— start —

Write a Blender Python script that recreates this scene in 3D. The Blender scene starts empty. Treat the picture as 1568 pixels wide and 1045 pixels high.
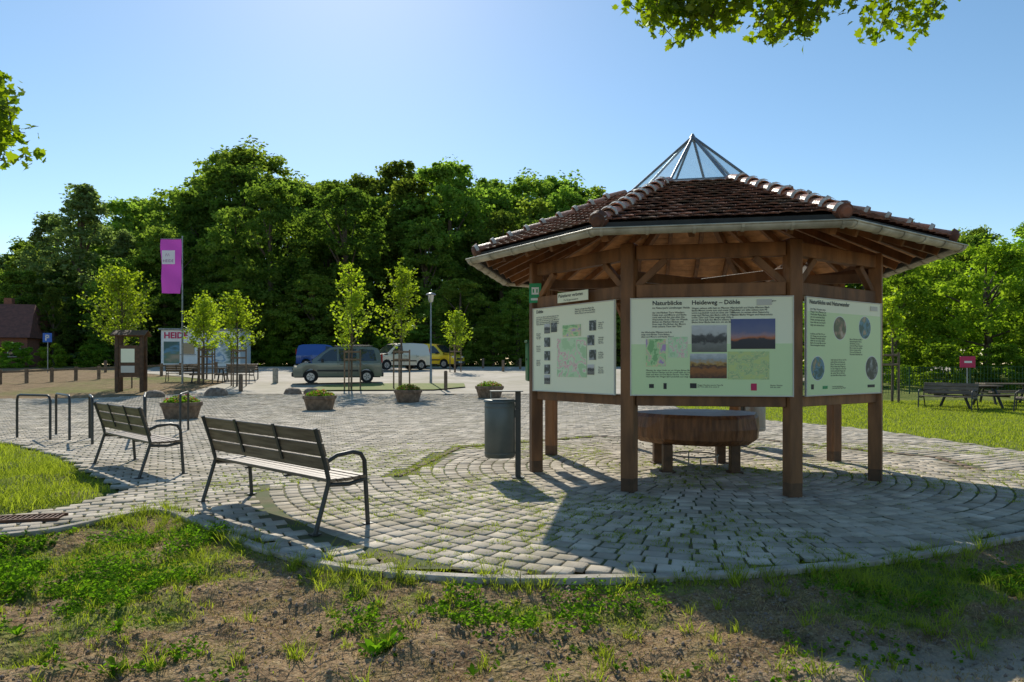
import bpy, math, random
import numpy as np
from mathutils import Vector, Matrix
random.seed(7); rng=np.random.default_rng(7)
S=bpy.context.scene
S.view_settings.view_transform='Standard'; S.view_settings.look='None'; S.view_settings.exposure=0
COL=S.collection
# ------------------------------------------------------------------ helpers
KN_Y=[-100,18,20,22,24,26,28,30,33,36,40,50,60,80,120,700]
KN_Z=[0,0,.01,.04,.09,.15,.23,.32,.47,.62,.85,1.22,1.42,1.58,1.7,1.9]
def hz(y): return np.interp(y,KN_Y,KN_Z)
def H(y): return float(hz(y))
TAB=rng.random((256,256))
def vnoise(x,y,sc,off=0):
    x=np.asarray(x)*sc+off*17.3+1000; y=np.asarray(y)*sc+off*9.1+1000
    xi=np.floor(x).astype(int); yi=np.floor(y).astype(int); fx=x-xi; fy=y-yi
    fx=fx*fx*(3-2*fx); fy=fy*fy*(3-2*fy)
    a=TAB[xi%256,yi%256]; b=TAB[(xi+1)%256,yi%256]; c=TAB[xi%256,(yi+1)%256]; d=TAB[(xi+1)%256,(yi+1)%256]
    return (a*(1-fx)+b*fx)*(1-fy)+(c*(1-fx)+d*fx)*fy
def fbm(x,y,sc,off=0):
    return (vnoise(x,y,sc,off)+.5*vnoise(x,y,sc*2.1,off+3)+.25*vnoise(x,y,sc*4.3,off+5))/1.75
def sdist(P,poly):
    poly=np.array(poly,float); X=P[:,0];Y=P[:,1]
    d=np.full(len(P),1e9); ins=np.zeros(len(P),bool)
    for i in range(len(poly)):
        a=poly[i];b=poly[(i+1)%len(poly)]
        e=b-a; t=np.clip(((X-a[0])*e[0]+(Y-a[1])*e[1])/(e@e),0,1)
        d=np.minimum(d,np.hypot(X-a[0]-t*e[0],Y-a[1]-t*e[1]))
        c=((a[1]>Y)!=(b[1]>Y))
        xx=(b[0]-a[0])*(Y-a[1])/((b[1]-a[1]) if b[1]!=a[1] else 1e-9)+a[0]
        ins^=(c&(X<xx))
    return np.where(ins,d,-d)
def fast_mesh(name,V,FA,mats,tone=None,smooth=False):
    V=np.asarray(V,np.float32)
    me=bpy.data.meshes.new(name); me.vertices.add(len(V)); me.vertices.foreach_set('co',V.ravel())
    loops=[];starts=[];mi=[];n=0
    for F,m in FA:
        F=np.asarray(F,np.int32)
        if len(F)==0: continue
        k=F.shape[1]; loops.append(F.ravel()); starts.append(n+np.arange(len(F))*k); mi.append(np.full(len(F),m)); n+=F.size
    loops=np.concatenate(loops);starts=np.concatenate(starts);mi=np.concatenate(mi)
    me.loops.add(len(loops)); me.loops.foreach_set('vertex_index',loops.astype(np.int32))
    me.polygons.add(len(starts)); me.polygons.foreach_set('loop_start',starts.astype(np.int32))
    for m in mats: me.materials.append(m)
    me.polygons.foreach_set('material_index',mi.astype(np.int32))
    if smooth: me.polygons.foreach_set('use_smooth',np.ones(len(starts),bool))
    me.update(calc_edges=True)
    if tone is not None:
        at=me.attributes.new('tone','FLOAT','POINT'); at.data.foreach_set('value',np.asarray(tone,np.float32))
    return me
def obj(name,me,parent=None,loc=(0,0,0),rz=0,sc=1):
    o=bpy.data.objects.new(name,me); COL.objects.link(o); o.location=loc; o.rotation_euler=(0,0,rz)
    o.scale=(sc,sc,sc) if not hasattr(sc,'__len__') else sc
    if parent: o.parent=parent
    return o
def empty(name,loc=(0,0,0),rz=0):
    o=bpy.data.objects.new(name,None); o.empty_display_size=.3; COL.objects.link(o); o.location=loc; o.rotation_euler=(0,0,rz); return o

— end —

Exercise aim >> Quote each line of the listing exactly, but leave the pictures out.

Answer to the task >>
Write a Blender Python script that recreates this scene in 3D. The Blender scene starts empty. Treat the picture as 1568 pixels wide and 1045 pixels high.
import bpy, math, random
import numpy as np
from mathutils import Vector, Matrix
random.seed(7); rng=np.random.default_rng(7)
S=bpy.context.scene
S.view_settings.view_transform='Standard'; S.view_settings.look='None'; S.view_settings.exposure=0
COL=S.collection
# ------------------------------------------------------------------ helpers
KN_Y=[-100,18,20,22,24,26,28,30,33,36,40,50,60,80,120,700]
KN_Z=[0,0,.01,.04,.09,.15,.23,.32,.47,.62,.85,1.22,1.42,1.58,1.7,1.9]
def hz(y): return np.interp(y,KN_Y,KN_Z)
def H(y): return float(hz(y))
TAB=rng.random((256,256))
def vnoise(x,y,sc,off=0):
    x=np.asarray(x)*sc+off*17.3+1000; y=np.asarray(y)*sc+off*9.1+1000
    xi=np.floor(x).astype(int); yi=np.floor(y).astype(int); fx=x-xi; fy=y-yi
    fx=fx*fx*(3-2*fx); fy=fy*fy*(3-2*fy)
    a=TAB[xi%256,yi%256]; b=TAB[(xi+1)%256,yi%256]; c=TAB[xi%256,(yi+1)%256]; d=TAB[(xi+1)%256,(yi+1)%256]
    return (a*(1-fx)+b*fx)*(1-fy)+(c*(1-fx)+d*fx)*fy
def fbm(x,y,sc,off=0):
    return (vnoise(x,y,sc,off)+.5*vnoise(x,y,sc*2.1,off+3)+.25*vnoise(x,y,sc*4.3,off+5))/1.75
def sdist(P,poly):
    poly=np.array(poly,float); X=P[:,0];Y=P[:,1]
    d=np.full(len(P),1e9); ins=np.zeros(len(P),bool)
    for i in range(len(poly)):
        a=poly[i];b=poly[(i+1)%len(poly)]
        e=b-a; t=np.clip(((X-a[0])*e[0]+(Y-a[1])*e[1])/(e@e),0,1)
        d=np.minimum(d,np.hypot(X-a[0]-t*e[0],Y-a[1]-t*e[1]))
        c=((a[1]>Y)!=(b[1]>Y))
        xx=(b[0]-a[0])*(Y-a[1])/((b[1]-a[1]) if b[1]!=a[1] else 1e-9)+a[0]
        ins^=(c&(X<xx))
    return np.where(ins,d,-d)
def fast_mesh(name,V,FA,mats,tone=None,smooth=False):
    V=np.asarray(V,np.float32)
    me=bpy.data.meshes.new(name); me.vertices.add(len(V)); me.vertices.foreach_set('co',V.ravel())
    loops=[];starts=[];mi=[];n=0
    for F,m in FA:
        F=np.asarray(F,np.int32)
        if len(F)==0: continue
        k=F.shape[1]; loops.append(F.ravel()); starts.append(n+np.arange(len(F))*k); mi.append(np.full(len(F),m)); n+=F.size
    loops=np.concatenate(loops);starts=np.concatenate(starts);mi=np.concatenate(mi)
    me.loops.add(len(loops)); me.loops.foreach_set('vertex_index',loops.astype(np.int32))
    me.polygons.add(len(starts)); me.polygons.foreach_set('loop_start',starts.astype(np.int32))
    for m in mats: me.materials.append(m)
    me.polygons.foreach_set('material_index',mi.astype(np.int32))
    if smooth: me.polygons.foreach_set('use_smooth',np.ones(len(starts),bool))
    me.update(calc_edges=True)
    if tone is not None:
        at=me.attributes.new('tone','FLOAT','POINT'); at.data.foreach_set('value',np.asarray(tone,np.float32))
    return me
def obj(name,me,parent=None,loc=(0,0,0),rz=0,sc=1):
    o=bpy.data.objects.new(name,me); COL.objects.link(o); o.location=loc; o.rotation_euler=(0,0,rz)
    o.scale=(sc,sc,sc) if not hasattr(sc,'__len__') else sc
    if parent: o.parent=parent
    return o
def empty(name,loc=(0,0,0),rz=0):
    o=bpy.data.objects.new(name,None); o.empty_display_size=.3; COL.objects.link(o); o.location=loc; o.rotation_euler=(0,0,rz); return o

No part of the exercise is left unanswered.